Pour cette raison, je propose solennellement que soit ouverte, dès 2018 au Collège de France, une chaire annuelle qui organise les états généraux de la pensée de l’islam. J’ai développé cette proposition dès 2015 dans mon Plaidoyer pour la fraternité, puis avec d’autres – la sénatrice Bariza Khiari, présidente de l’Institut des cultures d’islam, et le professeur de médecine Sadek Beloucif, président du conseil d’orientation de la Fondation de l’islam de France.

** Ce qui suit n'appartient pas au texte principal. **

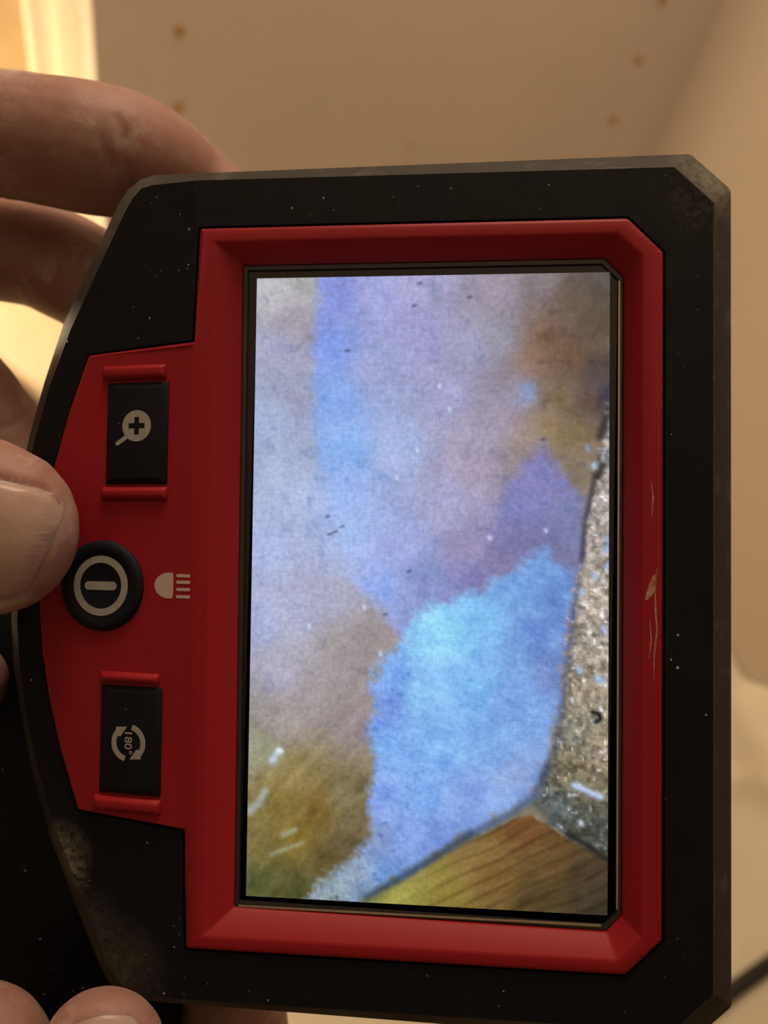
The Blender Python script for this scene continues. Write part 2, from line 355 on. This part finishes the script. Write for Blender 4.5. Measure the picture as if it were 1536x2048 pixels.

Je propose en outre que cela soit l’événement inaugural d’une entreprise bien plus ample : l’ouverture, dans trois ou quatre grandes villes universitaires, de véritables départements d’études de l’islam réunissant les approches philosophique, historique, anthropologique, sociologique et psychologique. Je propose que ces départements ouvrent chacun un diplôme universitaire obligatoire pour tout imam exerçant son ministère en France. Je propose que ces départements aident à promouvoir dans l’Ecole un questionnement laïque et philosophique des héritages de sagesse des grandes civilisations de l’humanité (grands récits mythologiques, religieux, poétiques, etc.), à travers un enseignement fondé sur les principes de connaissance et de reconnaissance mutuelles entre toutes les visions du monde – et sur la recherche du commun par-delà les différences. Instituons d’urgence tous les lieux d’excellence et d’éducation nécessaires, dans lesquels la question de l’islam en France puisse être débattue de la manière la plus large, laïque et critique. Afin de créer le grand contre-modèle intellectuel et spirituel nécessaire à l’idéologie salafiste qui menace tant de musulmans d’une vision rétrograde de l’islam, et qui nous menace tous par sa radicalité. Afin aussi, et plus encore, de faire de la France le pays de la grande réconciliation entre les civilisations de l’Islam et de l’Occident. »

Abdennour Bidar
Auteur de : Les Tisserands (Les liens qui libèrent, LLL, 2016) et Quelles valeurs partager et transmettre aujourd’hui ? (Albin Michel, 2016).